What’s a Presidential campaign without sex? Or at least allegations of sexual harassment?
In this regard, Politico reported that Herman Cain, a Republican presidential hopeful, engaged in conduct that resulted in at least two out-of-court settlements with women who complained they were subjected to inappropriate conduct by Mr. Cain. These settlements occurred while Mr. Cain was heading up the National Restaurant Association.
When Can an Employer Be Liable for Sexual Harassment by a Manager or Supervisor?
Setting aside politics, Mr. Cain’s reported indiscretions are a good reminder for when an employer may be liable for the sexual harassment of a supervisor. Generally, such liability occurs in two situations:
First, an employer is liable for quid pro quo harassment by its supervisors. Quid pro quo harassment exists when a supervisor makes a subordinate’s job security or benefits conditioned on acceptance of the supervisor’s sexual overtures and then penalizes the subordinate for refusing them.
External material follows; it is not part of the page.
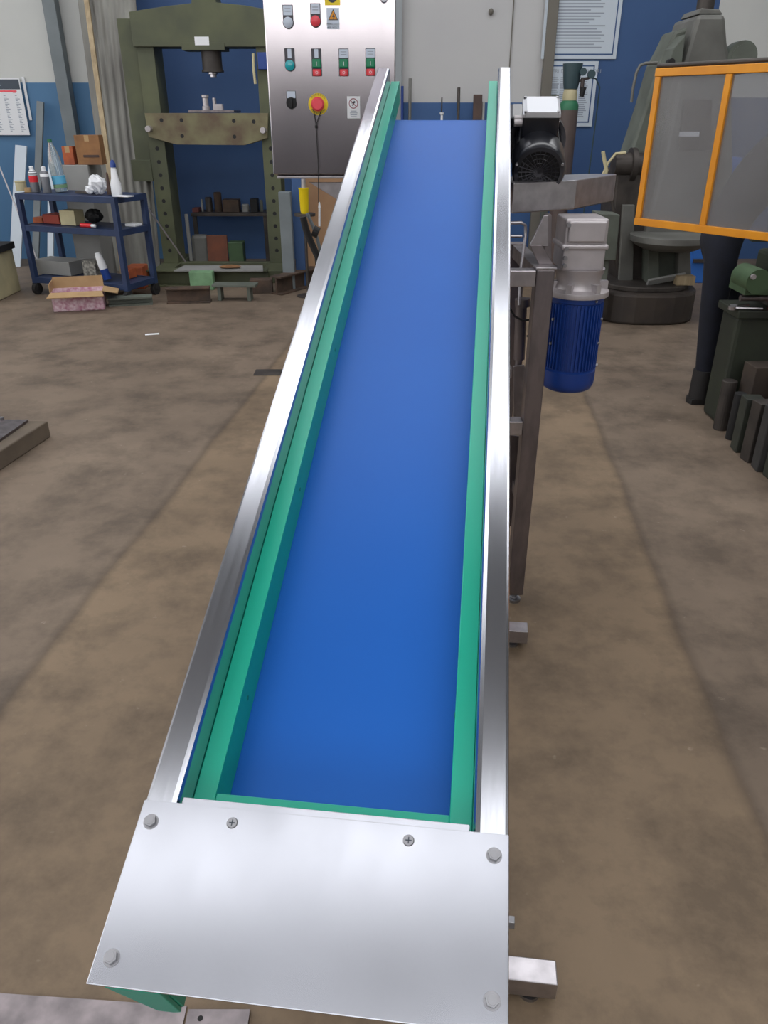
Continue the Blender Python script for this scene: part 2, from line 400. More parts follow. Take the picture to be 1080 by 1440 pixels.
# belt: loop round two drums
def belt():
    m_ = MB(); r = .03; yA, yB = .16, 2.2954; x0, x1 = GE - .008, W_ - GE + .008; zc = BN - r
    path = [(yA + (yB - yA) * i / 12, BN) for i in range(13)]
    path += [(yB + r * math.sin(t), zc + r * math.cos(t)) for t in [PI * k / 12 for k in range(1, 12)]]
    path += [(yB + (yA - yB) * i / 6, BN - 2 * r) for i in range(7)]
    path += [(yA - r * math.sin(t), zc - r * math.cos(t)) for t in [PI * k / 12 for k in range(1, 12)]]
    n = len(path); vs = []
    for y, z in path: vs += [(x0, y, z), (x1, y, z)]
    fs = [(2 * i, 2 * i + 1, (2 * i + 3) % (2 * n), (2 * i + 2) % (2 * n)) for i in range(n)]
    return m_.add(vs, fs)
bo = part('belt', belt(), 'belt', conv)
sm = bo.modifiers.new('thickness', 'SOLIDIFY'); sm.thickness = .002; sm.offset = -1
for yy in (.16, 2.2954):
    part('drum', MB().cyl((.055, yy, BN - .03), (.345, yy, BN - .03), .0275, seg=28), 'steel', conv, smooth=True)
part('slider_bed', MB().bx(.064, .336, .2, 2.25, BN - .006, BN - .0025), 'steel', conv)
# green cross strip at the foot of the belt
part('cross_guide', MB().bx(GE + .0002, W_ - GE - .0002, .170, .211, BN + .0006, GN - .002), 'green', conv, .0008)
# end plate
ep = MB(); ep.prism([(0, 0), (W_, 0), (W_, .178), (FL + .008, .178), (FL + .008, .1775), (0, .1775)], 0, .0022, 'z')
ep2 = MB().bx(.0, W_, 0, .178, .0002, .0026)
ep2.bx(FL + .004, W_ - FL - .004, .176, .186, -.012, -.001)
plate = part('end_plate', ep2, 'steel_plate', conv, .0014)
for (x, y) in ((.015, .155), (.3845, .1555), (.0175, .024), (.3845, .026)):
    b = MB(); b.cyl((x, y, .0026), (x, y, .0034), .0082, seg=20); b.cyl((x, y, .0034), (x, y, .0078), .0066, seg=6); b.cyl((x, y, .0078), (x, y, .0083), .0045, seg=14)
    part('hex_bolt', b, 'bolt', plate, .0004)
for (x, y) in ((.104, .162), (.295, .162)):
    b = MB(); b.cyl((x, y, .0026), (x, y, .0036), .0062, .0052, seg=20)
    b.bx(x - .0034, x + .0034, y - .0006, y + .0006, .0036, .0038, 1); b.bx(x - .0006, x + .0006, y - .0034, y + .0034, .0036, .0038, 1)
    part('cross_head_screw', b, ['bolt', 'ink'], plate)
# belt tensioner bolts on the right side
tb = MB(); tb.cyl((.4, .115, -.08), (.412, .115, -.08), .007, seg=6); tb.cyl((.4, .115, -.08), (.403, .115, -.08), .010, seg=16)
part('tension_bolt', tb, 'bolt', conv, .0005)
# green plastic chute lip under the lower end
gl = MB().prism([(.014, -.01), (.070, -.01), (.066, -.11), (.056, -.118), (.038, -.118)], .001, .006, 'y')
gl.prism([(.058, -.02), (.070, -.02), (.068, -.11), (.058, -.11)], .006, .09, 'y')
part('lower_lip', gl, 'green', conv, .001)
# stand of the conveyor: uprights, cross feet on the floor, levelling feet  (written upright, in world axes)
TCi = TC.inverted()
def up(mb):
    m2 = MB(); m2.v = [TCi @ v for v in mb.v]; m2.f = mb.f; m2.m = mb.m; return m2
def stand(y0, y1, topz, xr):
    # xr = x of the right-hand end; the bar lies square to the conveyor
    T = Matrix.Translation((xr, (y0 + y1) / 2, 0)) @ Matrix.Rotation(-YAW, 4, 'Z'); h = (y1 - y0) / 2
    bar = MB().bx(-.66, 0, -h, h, .022, .066, 0, T)
    part('foot_bar', up(bar), 'steel', conv, .002)
    for x in (-.64 + .04, -.045):
        ft = MB(); ft.cyl((x, 0, 0), (x, 0, .008), .02, seg=18, T=T); ft.cyl((x, 0, .008), (x, 0, .03), .006, seg=10, T=T); ft.cyl((x, 0, .010), (x, 0, .017), .010, seg=6, T=T)
        part('levelling_foot', up(ft), 'bolt', conv)
    for x in (-.50, -.19):
        part('upright', up(MB().bx(x - .02, x + .02, -.02, .02, .066, topz, 0, T)), 'steel', conv, .002)
stand(.83, .876, .69, .314)
stand(1.885, 1.935, 1.06, .437)
part('brace', up(MB().bx(-.02, .02, 0, 1.03, .07, .10, 0, Matrix.Translation((.05, .86, 0)) @ Matrix.Rotation(-YAW, 4, 'Z'))), 'steel_dull', conv, .002)
# head gearmotor on the right side, its axis along the conveyor
gx, gz = .488, -.145
gm = MB(); A = (gx, 2.115, gz)
gm.cyl((gx, 2.13, gz), (gx, 2.245, gz), .064, seg=36)
for k in range(26):
    t = 2 * PI * k / 26; c_, s_ = math.cos(t), math.sin(t)
    if 50 < math.degrees(t) % 360 < 130: continue
    T = Matrix.Translation((gx, 0, gz)) @ Matrix.Rotation(-t, 4, 'Y')
    gm.bx(.06, .0725, 2.135, 2.24, -.0016, .0016, 0, T)
gear = part('gearmotor', gm, 'black', conv, smooth=True)
# fan cover with its grille
fc = MB(); prof = [(.074, 2.135), (.0745, 2.063), (.073, 2.051), (.068, 2.043), (.058, 2.040), (.0575, 2.042), (.0575, 2.047)]
seg = 40; vs = []; 
for r, y in prof:
    for i in range(seg):
        t = 2 * PI * i / seg; vs.append((gx + r * math.cos(t), y, gz + r * math.sin(t)))
fc.add(vs, [(j * seg + i, j * seg + (i + 1) % seg, (j + 1) * seg + (i + 1) % seg, (j + 1) * seg + i) for j in range(len(prof) - 1) for i in range(seg)])
fco = part('fan_cover', fc, 'black', gear, smooth=True)
gr = MB(); gr.cyl((gx, 2.0480, gz), (gx, 2.0495, gz), .0575, seg=36, mi=1)
for rr in (.012, .024, .036, .048):
    gr.tube([(gx + rr * math.cos(2 * PI * i / 32), 2.044, gz + rr * math.sin(2 * PI * i / 32)) for i in range(33)], .0014, 6)
for k in range(12):
    t = PI * k / 12
    gr.bx(-.0575, .0575, 2.0425, 2.045, -.0011, .0011, 0, Matrix.Translation((gx, 0, gz)) @ Matrix.Rotation(t, 4, 'Y'))
part('fan_grille', gr, ['black', 'blackm'], gear)
for t in (-60, -120, 20, 160):
    b = MB(); c_ = (gx + .066 * math.cos(R(t)), 2.0385, gz + .066 * math.sin(R(t)))
    b.cyl(c_, (c_[0], 2.046, c_[2]), .0038, seg=10); part('cover_screw', b, 'bolt', gear)
fg = MB(); fg.cyl((gx, 2.245, gz), (gx, 2.262, gz), .083, seg=40)
for k in range(4):
    t = R(45 + 90 * k); c_ = (gx + .076 * math.cos(t), 0, gz + .076 * math.sin(t)); fg.cyl((c_[0], 2.232, c_[2]), (c_[0], 2.246, c_[2]), .007, seg=6)
part('motor_flange', fg, 'black', gear, .001, True)
part('worm_gearbox', MB().bx(.405, .535, 2.262, 2.372, gz - .075, gz + .06).cyl((.3985, 2.317, gz), (.55, 2.317, gz), .045, seg=28), 'black', gear, .008)
tbx = MB().bx(.436, .536, 2.135, 2.235, gz + .055, -.034)
part('terminal_box', tbx, 'black', gear, .004)
lid = MB().prism([(.434, -.034), (.538, -.034), (.538, -.024), (.530, -.018), (.446, -.018), (.434, -.026)], 2.128, 2.238, 'y')
part('terminal_box_lid', lid, 'alu_white', gear, .0015, label='silvery lid of the terminal box')
for (x, y) in ((.442, 2.132), (.530, 2.132), (.442, 2.232), (.530, 2.232)):
    part('lid_screw', MB().cyl((x, y, -.03), (x, y, -.0165), .0042, seg=10), 'bolt', gear)
cg = MB(); cg.cyl((.436, 2.16, -.06), (.414, 2.16, -.06), .009, seg=14); cg.cyl((.436, 2.19, -.06), (.414, 2.19, -.06), .009, seg=14)
part('cable_gland', cg, 'alu', gear)
part('name_plate', MB().bx(.552, .5535, 2.15, 2.20, gz - .02, gz + .02), 'alu_white', gear)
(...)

Second, an employer may also be liable for a supervisor’s conduct that creates a sexually hostile work environment for a subordinate. This sort of sexual harassment, however, provides an employer with an affirmative defense and thereby avoid liability if the employer proves the following:
- The employer exercised reasonable care to prevent and correct promptly any sexually harassing behavior; and
- The plaintiff employee unreasonably failed to take advantage of any preventative or corrective opportunities provided by the employer.
See the landmark U.S. Supreme Court decisions Burlington Indus v Ellerth, 524 US 742, 790 (1998) and Faragher v City of Boca Raton, 524 US 775 (1998).
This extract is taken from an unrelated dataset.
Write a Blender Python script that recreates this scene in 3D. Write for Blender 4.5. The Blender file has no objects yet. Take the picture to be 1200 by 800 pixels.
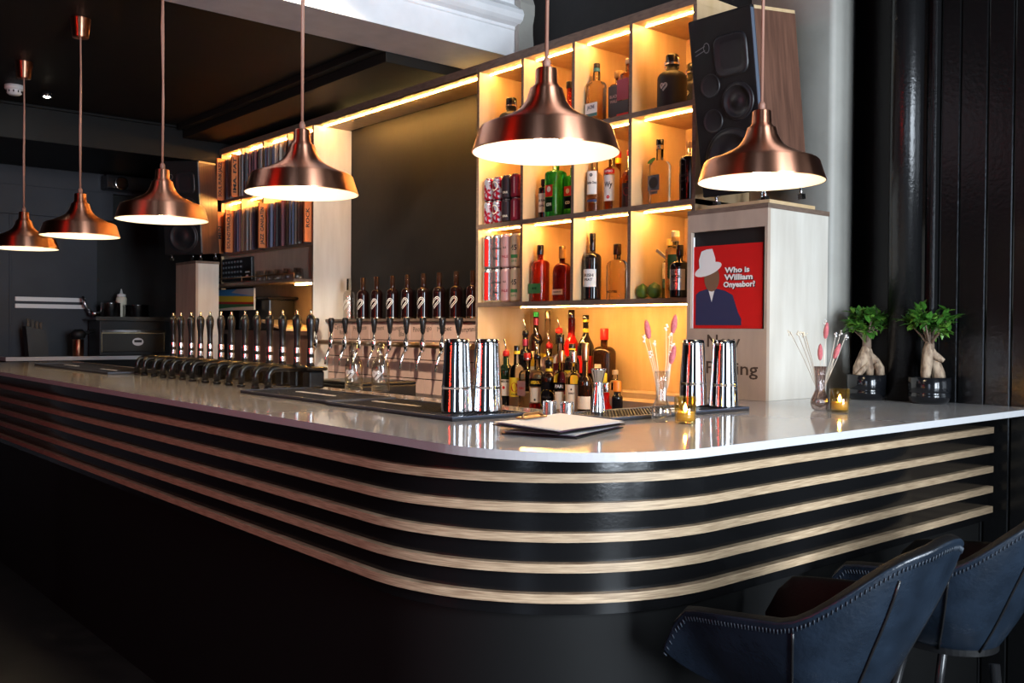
import bpy, bmesh, math, random
from mathutils import Vector, Matrix
random.seed(7)
PI = math.pi
scn = bpy.context.scene
COL = scn.collection

# ------------------------------------------------------------------ materials
def nt(name):
    m = bpy.data.materials.new(name); m.use_nodes = True
    n = m.node_tree.nodes; l = m.node_tree.links
    return m, n, l, n['Principled BSDF']

def mat(name, col, rough=.5, metal=0., trans=0., ior=1.45, var=0., vscale=12., stretch=(1, 1, 1), bump=0., bscale=60., emit=None, estr=0.,
        coat=0., aniso=0., arot=0., alpha=1., col2=None, bstretch=(1, 1, 1), spec=.5, ramp=(.3, .7)):
    m, n, l, b = nt(name)
    b.inputs['Base Color'].default_value = (*col, 1); b.inputs['Roughness'].default_value = rough
    b.inputs['Metallic'].default_value = metal; b.inputs['IOR'].default_value = ior
    b.inputs['Transmission Weight'].default_value = trans; b.inputs['Coat Weight'].default_value = coat
    b.inputs['Coat Roughness'].default_value = .08; b.inputs['Anisotropic'].default_value = aniso; b.inputs['Anisotropic Rotation'].default_value = arot
    b.inputs['Specular IOR Level'].default_value = spec
    if emit:
        b.inputs['Emission Color'].default_value = (*emit, 1); b.inputs['Emission Strength'].default_value = estr
    if var or bump:
        tc = n.new('ShaderNodeTexCoord')
        def noise(sc, st, det=5):
            mp = n.new('ShaderNodeMapping'); mp.inputs['Scale'].default_value = st
            l.new(tc.outputs['Object'], mp.inputs['Vector'])
            nz = n.new('ShaderNodeTexNoise'); nz.inputs['Scale'].default_value = sc; nz.inputs['Detail'].default_value = det
            l.new(mp.outputs[0], nz.inputs['Vector']); return nz
        if var:
            nz = noise(vscale, stretch)
            r = n.new('ShaderNodeValToRGB')
            c2 = col2 or tuple(max(0, c * (1 - var)) for c in col)
            r.color_ramp.elements[0].color = (*c2, 1); r.color_ramp.elements[0].position = ramp[0]
            r.color_ramp.elements[1].color = (*col, 1); r.color_ramp.elements[1].position = ramp[1]
            l.new(nz.outputs['Fac'], r.inputs[0]); l.new(r.outputs[0], b.inputs['Base Color'])
        if bump:
            nb = noise(bscale, bstretch)
            bp = n.new('ShaderNodeBump'); bp.inputs['Strength'].default_value = bump; bp.inputs['Distance'].default_value = .004
            l.new(nb.outputs['Fac'], bp.inputs['Height']); l.new(bp.outputs[0], b.inputs['Normal'])
    return m

M = {}
def mk(k, *a, **kw): M[k] = mat(k, *a, **kw); return M[k]
mk('black_paint', (.008, .0078, .0078), .35, bump=.25, bscale=30, spec=.3)
mk('black_wall', (.010, .0096, .010), .5, bump=.3, bscale=14, var=.4, vscale=5, spec=.3)
mk('black_ceiling', (.011, .0095, .008), .6, bump=.2, bscale=8, spec=.25)
mk('blue_grey_wall', (.032, .035, .044), .55, var=.3, vscale=3, bump=.3, bscale=20, spec=.35)
mk('beam_black', (.005, .005, .005), .5, spec=.2)
mk('gloss_black', (.007, .007, .0075), .26, bump=.35, bscale=90)
mk('bar_black', (.006, .006, .0065), .17, bump=.05, bscale=120, spec=.45)
mk('kick_black', (.005, .005, .005), .6, spec=.2)
mk('board_black', (.004, .004, .0042), .2, bump=.12, bscale=60, spec=.45)
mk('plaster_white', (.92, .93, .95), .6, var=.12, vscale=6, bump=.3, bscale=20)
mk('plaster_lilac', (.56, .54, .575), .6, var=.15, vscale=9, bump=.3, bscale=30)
mk('plaster_grey', (.40, .385, .345), .55, var=.2, vscale=5, bump=.25, bscale=30)
mk('floor_dark', (.018, .016, .014), .45, var=.5, vscale=8, bump=.1)
mk('birch', (.66, .475, .28), .42, var=.22, vscale=5, stretch=(3.2, 3.2, .5), bump=.06, bscale=50, col2=(.55, .37, .19))
mk('birch_daylit', (.68, .64, .57), .45, var=.14, vscale=5, stretch=(3, 3, .5), bump=.05, bscale=50, col2=(.56, .51, .44))  # birch with the daylight on the plinth sides put into its colour
mk('ply_face', (.47, .36, .28), .5, var=.2, vscale=6, stretch=(2.5, 2.5, .8), bump=.06, bscale=60)
mk('ply_edge', (.20, .135, .10), .55, var=.4, vscale=22, stretch=(1, 1, 5), bump=.1, bscale=80)
mk('batten_ply', (.60, .45, .29), .45, var=.5, vscale=16, stretch=(.9, .9, 26), bump=.15, bscale=60, bstretch=(1, 1, 12), col2=(.26, .17, .10))
mk('quartz', (.53, .525, .53), .07, var=.04, vscale=40)
mk('copper', (.74, .35, .22), .38, 1., aniso=.95, arot=.25)
tg = M['copper'].node_tree.nodes.new('ShaderNodeTangent'); tg.direction_type = 'RADIAL'; tg.axis = 'Z'
M['copper'].node_tree.links.new(tg.outputs[0], M['copper'].node_tree.nodes['Principled BSDF'].inputs['Tangent'])
mk('copper_cord', (.34, .17, .12), .5)
mk('lamp_white', (.80, .77, .68), .5)
mk('bulb', (1, .9, .7), .3, emit=(1, .80, .52), estr=44)
mk('led', (1, .8, .4), .3, emit=(1, .50, .12), estr=200)
mk('led_soft', (1, .8, .4), .3, emit=(1, .55, .15), estr=150)
mk('led_up', (1, .8, .4), .3, emit=(1, .68, .25), estr=14)
mk('neon_red', (1, .05, .03), .3, emit=(1, .03, .015), estr=34)
mk('spot_glow', (1, .9, .7), .3, emit=(1, .85, .6), estr=60)
mk('chrome', (.82, .83, .85), .07, 1.)
mk('steel', (.62, .62, .64), .22, 1., aniso=.7, arot=.25)
mk('brass', (.72, .58, .36), .25, 1.)
mk('bronze', (.42, .27, .15), .3, 1.)
mk('rubber', (.016, .017, .021), .42, bump=.1, bscale=120)
mk('rubber_edge', (.05, .065, .10), .45)
mk('black_plastic', (.011, .011, .012), .22)
mk('matte_black', (.008, .008, .0085), .55)
mk('speaker_black', (.006, .0062, .007), .55, bump=.12, bscale=220, spec=.3)
mk('speaker_edge', (.10, .12, .16), .4)
mk('cone', (.010, .010, .012), .4)
mk('walnut', (.17, .080, .052), .42, var=.5, vscale=14, stretch=(4, 4, .35), bump=.08, bscale=60, bstretch=(3, 3, .4), col2=(.09, .042, .028))
mk('leather', (.014, .023, .038), .26, var=.5, vscale=9, bump=.3, bscale=90, col2=(.005, .008, .013))
mk('leather_dark', (.0045, .0045, .005), .55, bump=.2, bscale=110, spec=.25)
mk('thread', (.03, .04, .055), .6)
mk('leg_black', (.012, .012, .013), .25)
mk('tile', (.64, .43, .35), .16, var=.12, vscale=8)
mk('grout', (.05, .035, .03), .8)
mk('ink', (.02, .018, .018), .6)
mk('ink_brown', (.06, .035, .022), .7)
mk('white', (.80, .79, .77), .5)
mk('white_emblem', (.80, .78, .72), .4)
mk('emblem_grey', (.13, .13, .14), .4)
mk('cream', (.78, .70, .55), .55)
mk('paper', (.92, .92, .95), .6)
mk('paper_purple', (.25, .14, .22), .6)
mk('red', (.58, .012, .010), .4)
mk('poster_red', (.56, .012, .012), .32)
mk('orange_card', (.70, .19, .055), .5)
mk('orange', (.80, .22, .02), .4)
mk('yellow', (.85, .58, .03), .4)
mk('green', (.03, .17, .05), .4)
mk('bright_green', (.05, .55, .10), .4)
mk('navy', (.025, .030, .085), .5)
mk('skin_brown', (.20, .105, .06), .5)
mk('blue', (.06, .32, .72), .5)
mk('teal', (.03, .15, .17), .45)
mk('silver_can', (.62, .62, .65), .25, .9)
mk('pink_can', (.50, .30, .30), .35, .3)
mk('beige_can', (.48, .38, .26), .4, .2)
mk('multi_can', (.50, .55, .66), .25, .5, var=.9, vscale=42, col2=(.34, .008, .03), ramp=(.47, .54))
mk('dark_can', (.04, .03, .035), .35, .3)
mk('crimson_can', (.28, .02, .045), .35, .3)
mk('glass', (.97, .97, .95), .02, trans=1., ior=1.24)
mk('glass_warm', (.98, .94, .86), .02, trans=1., ior=1.22)
mk('amber', (.70, .22, .03), .03, trans=.9, ior=1.35)
mk('whiskey_red', (.62, .035, .01), .04, trans=.75, ior=1.35)
mk('whiskey_dark', (.22, .014, .008), .05, trans=.5, ior=1.35)
mk('campari', (.80, .012, .008), .06, trans=.45, ior=1.35)
mk('glass_green', (.03, .42, .05), .03, trans=.75, ior=1.4)
mk('bottle_green', (.012, .030, .012), .06, trans=.15)
mk('bottle_black', (.008, .007, .008), .07)
mk('bottle_brown', (.022, .008, .004), .06)
mk('wine_dark', (.010, .003, .003), .06)
mk('lime', (.05, .13, .012), .4, var=.4, vscale=60, bump=.3, bscale=200)
mk('leaf', (.05, .17, .022), .35, var=.45, vscale=30)
mk('leaf_light', (.13, .30, .04), .35, var=.3, vscale=30)
mk('bark', (.40, .30, .21), .75, var=.7, vscale=26, stretch=(2, 2, 1), bump=1., bscale=45, col2=(.13, .085, .055), ramp=(.38, .62))
mk('bark_dark', (.20, .14, .10), .8, var=.4, vscale=30, bump=.6, bscale=80)
mk('soil', (.035, .025, .02), .9, bump=1, bscale=80)
mk('pot_black', (.006, .0065, .008), .14)
mk('pink_tail', (.62, .17, .19), .9, var=.3, vscale=90, bump=.8, bscale=300)
mk('stem_pale', (.70, .64, .55), .8)
mk('stem_tan', (.36, .28, .20), .8)
mk('wax', (.85, .68, .30), .5)
mk('flame', (1, .7, .3), .4, emit=(1, .62, .22), estr=130)
mk('screen_dark', (.012, .012, .013), .3)
mk('steel_dark', (.06, .055, .05), .3, .8)
mk('cork', (.62, .42, .22), .7, var=.3, vscale=60)
mk('wood_cap', (.70, .42, .14), .5)
def thin(k, col, tint=1.):
    m, n, l, b = nt(k); n.remove(b); tr = n.new('ShaderNodeBsdfTransparent'); tr.inputs[0].default_value = (*col, 1)
    gl = n.new('ShaderNodeBsdfGlossy'); gl.inputs['Roughness'].default_value = .03; lw = n.new('ShaderNodeLayerWeight'); lw.inputs[0].default_value = .5
    pw = n.new('ShaderNodeMath'); pw.operation = 'POWER'; pw.inputs[1].default_value = 2.5; l.new(lw.outputs['Facing'], pw.inputs[0])
    ma = n.new('ShaderNodeMath'); ma.operation = 'MULTIPLY_ADD'; ma.inputs[1].default_value = .75; ma.inputs[2].default_value = .09; l.new(pw.outputs[0], ma.inputs[0])
    mx = n.new('ShaderNodeMixShader'); l.new(ma.outputs[0], mx.inputs[0]); l.new(tr.outputs[0], mx.inputs[1]); l.new(gl.outputs[0], mx.inputs[2])
    l.new(mx.outputs[0], n['Material Output'].inputs[0]); M[k] = m
thin('glass_thin', (.93, .93, .92)); thin('glass_amber', (.99, .86, .48)); thin('glass_smoky', (.70, .62, .60))
SPINES = [mk('sleeve_%s' % a, c, .28, coat=.4, bump=.3, bscale=60, bstretch=(1, 1, .2)) for a, c in
          [('grey', (.30, .28, .29)), ('dark', (.08, .07, .075)), ('brown', (.30, .19, .14)), ('plum', (.22, .09, .10)), ('blue', (.15, .16, .24)), ('taupe', (.46, .38, .33))]]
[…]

What Steps Should Employers Take to Limit Their Exposure to Sexual Harassment Liability?
The first line of defense in reducing an employer’s exposure to sexual harassment liability is having in place a well-publicized and effective sexual harassment policy. This policy should be developed with experienced legal counsel and should include the following topics:
- Statement that the employer will not tolerate sexual harassment;
- A definition of prohibited conduct;
- A direction that employees who feel they have been sexually harassed are to make a complaint to specific individuals. The policy, however, should also include several alternative avenues for making a sexual harassment complaints;
- The employer’s commitment to investigating sexual harassment complaints;
- The employer’s commitment to maintaining confidentiality of the reporting employee to the extent possible;
- A statement that that sexual harassers will be subject to disciplinary action up to and including discharge; and
- The employer’s commitment that there will be no retaliation for making a complaint or assisting in a sexual harassment investigation.
The second line of defense is educating managers at all levels so they have a solid understanding of:
- What constitutes unlawful discrimination, including sexual harassment;
- What decisions should be cleared with the human resources department or higher-level management; and
- What complaints, including “rumors” that should be reported for appropriate action. This is especially important where the employer’s prompt investigation and remediation may help to avoid or substantially limit the employer’s exposure to discrimination claims.